Iterpa vai titular áreas ocupadas por posseiros no Jari
Iterpa vai titular áreas ocupadas por posseiros no Jari. Em 1967, quando comprou o controle acionário da Jari Comércio e Indústria, de empresários locais, o milionário americano Daniel Ludwig achava que se tornara dono de 3,6 milhões de hectares entre o Pará e o Amapá, onde implantaria projetos de celulose, caulim, arroz, madeira e gado. Anos depois, seus assessores lhe informaram que a área era bem menor (mas não tanto): tinha 1,6 milhão de hectares. Era o que imaginava ter passado adiante quando transferiu a Jari para um consórcio de 22 empresas brasileiras, em 1982.
Mas esse acervo envolvia um componente de incerteza. Se alguns das dezenas de papeis que constituíam o acervo fundiário da Jari eram realmente títulos de propriedade, a maior parte era apenas registro cartorial de domínio, apresentava delimitação imprecisa ou era medida por referências antigas. Logo, sua transformação em domínio pleno dependia de consolidação.
Em 1976 a Jari submeteu ao Iterpa 32 desses papeis, expedidos pelo governo do Pará na transição do império para a república: os títulos de posse. Representavam uma autorização do poder público dada ao portador para que ocupasse as terras pretendidas, consideradas devolutas (ou vagas), e, depois de medi-las e demarcá-las, submetesse o procedimento ao poder público, que legitimaria essa posse documentada, transformando-a em propriedade privada.
Quando o Iterpa estava processando esses títulos, o Conselho de Segurança Nacional, que exercia jurisdição sobre a área da Jari através do Gebam (Grupo Executivo de Terras do Baixo Amazonas), avocou os autos para Brasília, onde mofaram por alguns anos. Com a redemocratização do Brasil, o Iterpa conseguiu a devolução do processo, depois de muito insistir. O conselho nada tinha acrescido ao que recebera: limitara-se a um “embargo de gaveta” em nome da segurança nacional.
Recentemente, ao invés de simplesmente tratar dos títulos apresentados pela Jari, o Iterpa deu início a outro trabalho: levantar as outras ocupações na área de pretensão da empresa, feita por antigos e novos moradores, que sempre foram ignorados ou maltratados na sua relação com a empresa e o governo. O levantamento dessas posses seguiu um curso irregular e às vezes conflituoso, mas agora começa a apresentar resultados que poderão, finalmente, definir um processo iniciado 40 anos atrás, esclarecendo quem é quem naquele território e quais os seus direitos e obrigações.

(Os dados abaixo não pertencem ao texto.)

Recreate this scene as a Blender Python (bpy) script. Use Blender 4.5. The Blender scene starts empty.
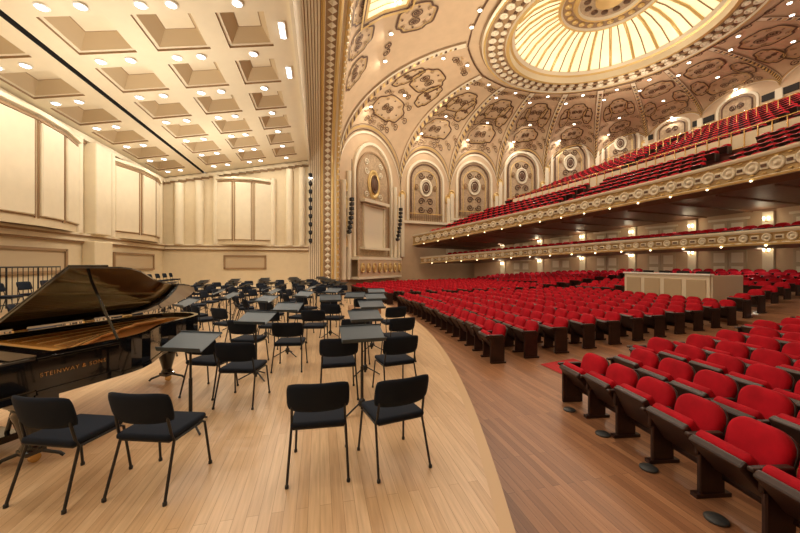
import bpy, bmesh, math, random
from mathutils import Vector, Matrix
import numpy as np
random.seed(4)
scene = bpy.context.scene
try:
    scene.view_settings.view_transform = 'Standard'
except Exception: pass
pi = math.pi

# ------------------------------------------------------------ materials
def mat(name, col, rough=0.5, metal=0.0, var=0.0, vscale=3.0, emit=None, estr=0, coat=0, bump=0, spec=None):
    m = bpy.data.materials.new(name); m.use_nodes = True
    nt = m.node_tree; b = nt.nodes['Principled BSDF']
    b.inputs['Base Color'].default_value = (*col, 1)
    b.inputs['Roughness'].default_value = rough
    b.inputs['Metallic'].default_value = metal
    if spec is not None: b.inputs['Specular IOR Level'].default_value = spec
    if coat: b.inputs['Coat Weight'].default_value = coat
    if emit:
        b.inputs['Emission Color'].default_value = (*emit, 1)
        b.inputs['Emission Strength'].default_value = estr
    if var or bump:
        tc = nt.nodes.new('ShaderNodeTexCoord')
        n = nt.nodes.new('ShaderNodeTexNoise'); n.inputs['Scale'].default_value = vscale
        n.inputs['Detail'].default_value = 4
        nt.links.new(tc.outputs['Object'], n.inputs['Vector'])
        if var:
            r = nt.nodes.new('ShaderNodeValToRGB')
            r.color_ramp.elements[0].position = .3; r.color_ramp.elements[1].position = .7
            r.color_ramp.elements[0].color = tuple(c*(1-var) for c in col)+(1,)
            r.color_ramp.elements[1].color = tuple(min(1, c*(1+var)) for c in col)+(1,)
            nt.links.new(n.outputs['Fac'], r.inputs[0]); nt.links.new(r.outputs[0], b.inputs['Base Color'])
        if bump:
            bp = nt.nodes.new('ShaderNodeBump'); bp.inputs['Strength'].default_value = bump
            nt.links.new(n.outputs['Fac'], bp.inputs['Height']); nt.links.new(bp.outputs[0], b.inputs['Normal'])
    return m

def planks(name, c1, c2, cm, width, length, rough):
    m = bpy.data.materials.new(name); m.use_nodes = True
    nt = m.node_tree; b = nt.nodes['Principled BSDF']
    tc = nt.nodes.new('ShaderNodeTexCoord'); mp = nt.nodes.new('ShaderNodeMapping')
    mp.inputs['Rotation'].default_value = (0, 0, pi/2)
    nt.links.new(tc.outputs['Object'], mp.inputs['Vector'])
    br = nt.nodes.new('ShaderNodeTexBrick')
    br.inputs['Scale'].default_value = 1; br.inputs['Brick Width'].default_value = length
    br.inputs['Row Height'].default_value = width; br.inputs['Mortar Size'].default_value = .0018
    br.inputs['Color1'].default_value = (*c1, 1); br.inputs['Color2'].default_value = (*c2, 1)
    br.inputs['Mortar'].default_value = (*cm, 1); br.offset = .37
    nt.links.new(mp.outputs[0], br.inputs['Vector'])
    mp2 = nt.nodes.new('ShaderNodeMapping'); mp2.inputs['Scale'].default_value = (22, 1.2, 1)
    nt.links.new(tc.outputs['Object'], mp2.inputs['Vector'])
    n = nt.nodes.new('ShaderNodeTexNoise'); n.inputs['Scale'].default_value = 2; n.inputs['Detail'].default_value = 5
    nt.links.new(mp2.outputs[0], n.inputs['Vector'])
    mx = nt.nodes.new('ShaderNodeMixRGB'); mx.blend_type = 'MULTIPLY'; mx.inputs[0].default_value = .45
    r = nt.nodes.new('ShaderNodeValToRGB'); r.color_ramp.elements[0].position = .3; r.color_ramp.elements[1].position = .65
    r.color_ramp.elements[0].color = (.55, .5, .45, 1)
    nt.links.new(n.outputs['Fac'], r.inputs[0])
    nt.links.new(br.outputs['Color'], mx.inputs[1]); nt.links.new(r.outputs[0], mx.inputs[2])
    nt.links.new(mx.outputs[0], b.inputs['Base Color'])
    b.inputs['Roughness'].default_value = rough
    return m

M_maple = planks('maple_planks', (.70, .49, .29), (.58, .375, .205), (.38, .23, .11), .085, 1.9, .28)
M_oak = planks('oak_planks', (.44, .215, .105), (.27, .12, .058), (.10, .045, .025), .085, 1.5, .33)
M_shell = mat('shell_plaster', (.71, .59, .39), .6, var=.03)
M_shell2 = mat('shell_panel', (.78, .68, .49), .6, var=.03)
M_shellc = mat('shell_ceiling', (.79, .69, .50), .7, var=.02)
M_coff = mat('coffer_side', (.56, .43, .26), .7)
M_tan = mat('house_plaster', (.58, .42, .265), .7, var=.05, vscale=1.5)
M_cream = mat('cream_trim', (.77, .68, .51), .55)
M_brown = mat('stencil_brown', (.11, .052, .024), .6)
M_brown2 = mat('stencil_light_brown', (.32, .20, .10), .6)
M_mural = mat('mural_tan', (.43, .31, .19), .7, var=.2, vscale=6)
M_gold = mat('gilding', (.70, .49, .19), .35, .35)
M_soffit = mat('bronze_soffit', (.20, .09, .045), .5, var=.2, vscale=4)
M_darkwood = mat('dark_wood', (.030, .011, .008), .4, var=.3, vscale=8)
M_stagefront = mat('stage_front_wood', (.30, .15, .07), .4)
M_red = mat('red_velvet', (.41, .004, .014), .85, var=.2, vscale=5, spec=.2)
M_carpet = mat('red_carpet', (.42, .01, .012), .9, var=.2, vscale=30)
M_carpet2 = mat('balcony_carpet', (.12, .04, .03), .9)
M_black = mat('black_lacquer', (.006, .006, .007), .08, coat=.6)
M_blackm = mat('black_metal', (.010, .010, .012), .4)
M_navy = mat('navy_fabric', (.008, .012, .022), .9, bump=.1, vscale=90, spec=.25)
M_desk = mat('stand_desk_metal', (.045, .065, .085), .45)
M_plate = mat('bronze_plate', (.80, .45, .14), .35, .25)
M_sound = mat('spruce', (.66, .30, .09), .4)
M_ivory = mat('ivory_keys', (.85, .82, .75), .3)
M_brass = mat('brass', (.8, .55, .22), .25, 1)
M_dark = mat('dark_void', (.02, .016, .013), .8)
M_glow = mat('lit_glass', (.9, .8, .55), .5, emit=(1, .84, .50), estr=.65)
M_bulb = mat('warm_bulb', (1, .9, .7), .5, emit=(1, .82, .52), estr=6)
M_lens = mat('downlight_lens', (1, 1, 1), .5, emit=(.86, .95, 1), estr=7)
M_lensw = mat('warm_downlight_lens', (1, 1, 1), .5, emit=(1, .92, .75), estr=12)
M_trimring = mat('white_fixture', (.85, .83, .78), .4)
M_door = mat('door_wood', (.52, .40, .25), .5)
M_grey = mat('vent_grey', (.04, .04, .04), .5)

# ------------------------------------------------------------ mesh builder
_rc = {}
def rbox_data(sx, sy, sz, r, seg):
    k = (round(sx, 4), round(sy, 4), round(sz, 4), r, seg)
    if k in _rc: return _rc[k]
    bm = bmesh.new(); bmesh.ops.create_cube(bm, size=1)
    for v in bm.verts: v.co = Vector((v.co.x*sx, v.co.y*sy, v.co.z*sz))
    if r > 0: bmesh.ops.bevel(bm, geom=bm.edges[:], offset=r, segments=seg, affect='EDGES', profile=.5)
    bm.verts.index_update()
    d = ([tuple(v.co) for v in bm.verts], [tuple(v.index for v in f.verts) for f in bm.faces])
    bm.free(); _rc[k] = d; return d

class MB:
    def __init__(s): s.v = []; s.f = []; s.m = []; s.s = []; s.mats = []
    def mi(s, m):
        if m not in s.mats: s.mats.append(m)
        return s.mats.index(m)
    def add(s, vs, fs, m, smooth=False, M=None):
        b = len(s.v); i = s.mi(m)
        if M is not None: vs = [tuple(M @ Vector(v)) for v in vs]
        s.v.extend(tuple(v) for v in vs)
        for f in fs:
            s.f.append(tuple(x+b for x in f)); s.m.append(i); s.s.append(smooth)
    def box(s, c, size, m, M=None, r=0, seg=2, smooth=False):
        vs, fs = rbox_data(*size, r, seg)
        vs = [(x+c[0], y+c[1], z+c[2]) for x, y, z in vs]
        s.add(vs, fs, m, smooth, M)
    def quad(s, a, b, c, d, m): s.add([a, b, c, d], [(0, 1, 2, 3)], m)
    def tube(s, path, r, m, n=8, M=None, smooth=True):
        P = [Vector(p) for p in path]; vs = []; fs = []
        rs = r if isinstance(r, (list, tuple)) else [r]*len(P)
        up0 = None
        for i, p in enumerate(P):
            t = (P[min(i+1, len(P)-1)]-P[max(i-1, 0)]).normalized()
            if up0 is None:
                up0 = Vector((0, 0, 1)) if abs(t.z) < .9 else Vector((1, 0, 0))
            a = (up0-t*up0.dot(t)).normalized(); up0 = a; b = t.cross(a)
            for k in range(n):
                q = 2*pi*k/n; vs.append(tuple(p+(a*math.cos(q)+b*math.sin(q))*rs[i]))
        for i in range(len(P)-1):
            for k in range(n):
                fs.append((i*n+k, i*n+(k+1) % n, (i+1)*n+(k+1) % n, (i+1)*n+k))
        s.add(vs, fs, m, smooth, M)
        s.add(vs[:n], [tuple(range(n))[::-1]], m, False, M); s.add(vs[-n:], [tuple(range(n))], m, False, M)
    def lathe(s, prof, m, n=16, M=None, smooth=True):
        vs = []; fs = []
        for r, z in prof:
            for k in range(n):
                q = 2*pi*k/n; vs.append((r*math.cos(q), r*math.sin(q), z))
        for i in range(len(prof)-1):
            for k in range(n):
                fs.append((i*n+k, i*n+(k+1) % n, (i+1)*n+(k+1) % n, (i+1)*n+k))
        fs.append(tuple(range(n))[::-1]); fs.append(tuple(range((len(prof)-1)*n, len(prof)*n)))
        s.add(vs, fs, m, smooth, M)
    def prism(s, out, z0, z1, m, M=None):
        n = len(out); vs = [(x, y, z0) for x, y in out]+[(x, y, z1) for x, y in out]
        fs = [tuple(range(n))[::-1], tuple(range(n, 2*n))]+[(i, (i+1) % n, n+(i+1) % n, n+i) for i in range(n)]
        s.add(vs, fs, m, False, M)
    def ring(s, o, inn, z0, z1, m, M=None):
        n = len(o)
        vs = [(x, y, z0) for x, y in o]+[(x, y, z1) for x, y in o]+[(x, y, z0) for x, y in inn]+[(x, y, z1) for x, y in inn]
        fs = []
        for i in range(n):
            j = (i+1) % n
            fs += [(i, j, n+j, n+i), (2*n+j, 2*n+i, 3*n+i, 3*n+j), (n+i, n+j, 3*n+j, 3*n+i), (j, i, 2*n+i, 2*n+j)]
        s.add(vs, fs, m, False, M)
    def mesh(s, name):
        me = bpy.data.meshes.new(name); me.from_pydata(s.v, [], s.f)
        for m in s.mats: me.materials.append(m)
        me.polygons.foreach_set('material_index', s.m); me.polygons.foreach_set('use_smooth', s.s)
        me.update(); return me
    def obj(s, name, loc=(0, 0, 0), rz=0):
        o = bpy.data.objects.new(name, s.mesh(name)); scene.collection.objects.link(o)
        o.location = loc; o.rotation_euler = (0, 0, rz); return o
    def tile(s, base, T):
        bv = np.array(base.v); nb = len(bv); idx = [s.mi(m) for m in base.mats]
        for (x, y, z, r) in T:
            c, sn = math.cos(r), math.sin(r)
            w = np.column_stack((bv[:, 0]*c-bv[:, 1]*sn+x, bv[:, 0]*sn+bv[:, 1]*c+y, bv[:, 2]+z))
            b = len(s.v); s.v.extend(map(tuple, w.tolist()))
            s.f.extend(tuple(i+b for i in f) for f in base.f)
            s.m.extend(idx[k] for k in base.m); s.s.extend(base.s)

def inst(me, name, loc, rz=0):
    o = bpy.data.objects.new(name, me); scene.collection.objects.link(o)
    o.location = loc; o.rotation_euler = (0, 0, rz); return o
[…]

O Iterpa já está em condições de expedir um “certificado de ocupação legítima” para os posseiros que cadastrou nos sucessivos trabalhos de campo numa das glebas encravadas na área de pretensão da Jari. De posse desse certificado, o ocupante estará habilitado a receber um título definitivo de propriedade da terra que ocupa. O Iterpa acredita que a legitimação dessas posses poderá abranger 150 mil hectares, em lotes individuais de 100 hectares.
A Jari, agora sob o controle do grupo Orsa, de São Paulo, renunciaria a eventuais direitos dominiais que tivesse sobre a área de reconhecida ocupação legítima, possibilitando ao Iterpa uma titulação pacífica, pela via administrativa. O acerto deverá ser feito através de um TAC (Termo de Ajuste de Conduta), com a interveniência do Ministério Público, do Ouvidor Agrário e outra autoridade afeta ao problema, para exercer o controle externo.
Só então o Iterpa concluirá a regularização fundiária da empresa. Os estudos realizados pelo instituto e a Procuradoria Geral do Estado concluíram que 230 mil hectares da área de pretensão da empresa estão cobertos por títulos de propriedade definitiva. Outros 102 mil hectares podem ter sua titulação formalizada através de resgate dos aforamentos, que constituem sua titulação. E mais 140 mil hectares seriam regularizáveis através dos 32 títulos de posse apresentados pela empresa.
Ao final, a propriedade da Jari poderia chegar a 472 mil dos 950 mil hectares que a empresa tentou recentemente incorporar ao seu domínio junto ao cartório de Monte Alegre, numa transação desfeita pela justiça. O processo de regularização também teria acompanhamento externo pelos órgãos que participariam da legitimação das posses.
A área remanescente, de aproximadamente 500 mil hectares, seria transferida ao Estado, que poderia transformá-la numa floresta estadual, passível de manejo para múltipla exploração econômica, inclusive para fins não madeireiros, como aspiram as comunidades tradicionais da área. Um conselho deveria ser formado para definir o uso da unidade de conservação e para acompanhar os projetos que fossem apresentados. Talvez assim, afinal, se chegasse a um fim mais justo e nobre para o antigo latifúndio do coronel José Júlio de Andrade e seus sucessores, de Ludwig ao grupo Orsa.